Hopkins moved to Australia in 1963. As the Federal Director of Music for the Australian Broadcasting Commission (ABC), Hopkins began a number of innovations within the ABC's Concert Music Division, such as starting an Australian Promenade (Proms) series in Sydney in 1965[3]: 230 and broadcasting international avant-garde classical music.[3]: 230 As a part of the Proms concerts, Hopkins programmed a variety of music, from the Renaissance, performed by the Sydney group the Renaissance Players,[4]: 27 the then rarely performed music of Hector Berlioz, Gustav Mahler and Sir Edward Elgar,[4]: 30 avant-garde music from overseas[3]: 258 and Australia.[5] The Australian composers who wrote music for the concerts included Peter Sculthorpe, Nigel Butterley and Richard Meale.[4]: 32 Hopkins resigned from the Director's post in 1973[3]: 262 due to a number of factors, including tensions with staff within the ABC Concert Music Division.[4]: 40 [3]: 283 In 1974 he became the inaugural dean of the School of Music at the newly formed Victorian College of the Arts (VCA) (now the University of Melbourne Faculty of VCA and MCM).

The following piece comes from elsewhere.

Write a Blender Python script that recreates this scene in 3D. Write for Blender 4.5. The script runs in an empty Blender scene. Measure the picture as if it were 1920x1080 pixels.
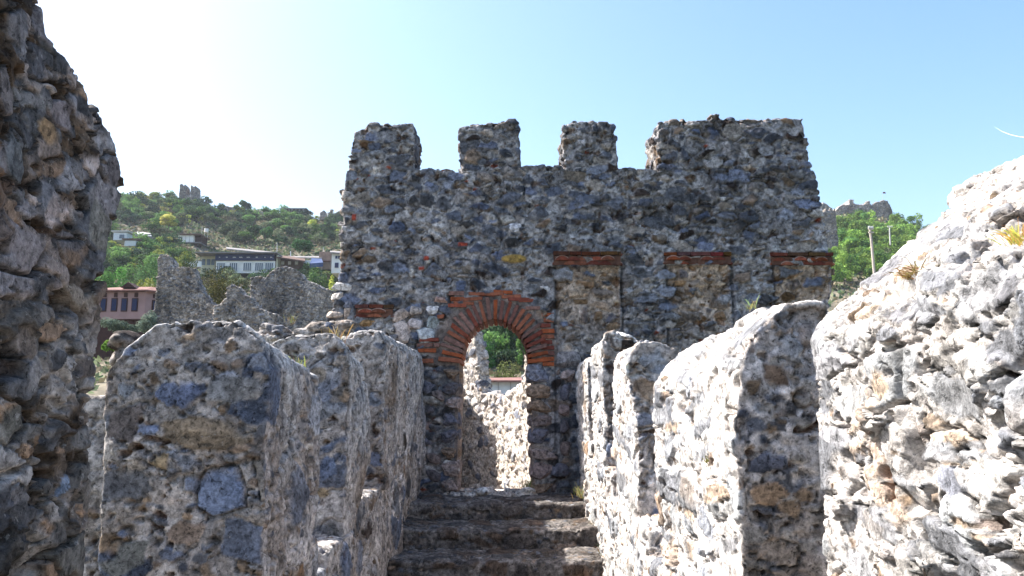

In 1974, Hopkins led the world premiere of Peter Sculthorpe's opera/music theatre work Rites of Passage. He was director of the Sydney Conservatorium of Music from 1986 to 1991. He conducted the Auckland Philharmonia Orchestra in 1987 in one of New Zealand's first Orchestral Composers' Reading Workshops. He was a professor of conducting at the University of Melbourne, Faculty of VCA and MCM, along with guest conducting with community and youth orchestras until the time of his death.
Hopkins died on 30 September 2013, aged 86.[6][7][8]
Hopkins was named an Officer of the Order of the British Empire (OBE) in the Queen's Birthday Honours of 1970.[1] He was appointed a Member of the Order of Australia (AM) in the Queen's Birthday Honours of 2013 "for significant service to the performing arts, particularly as a conductor, to music education, and to the community".[9]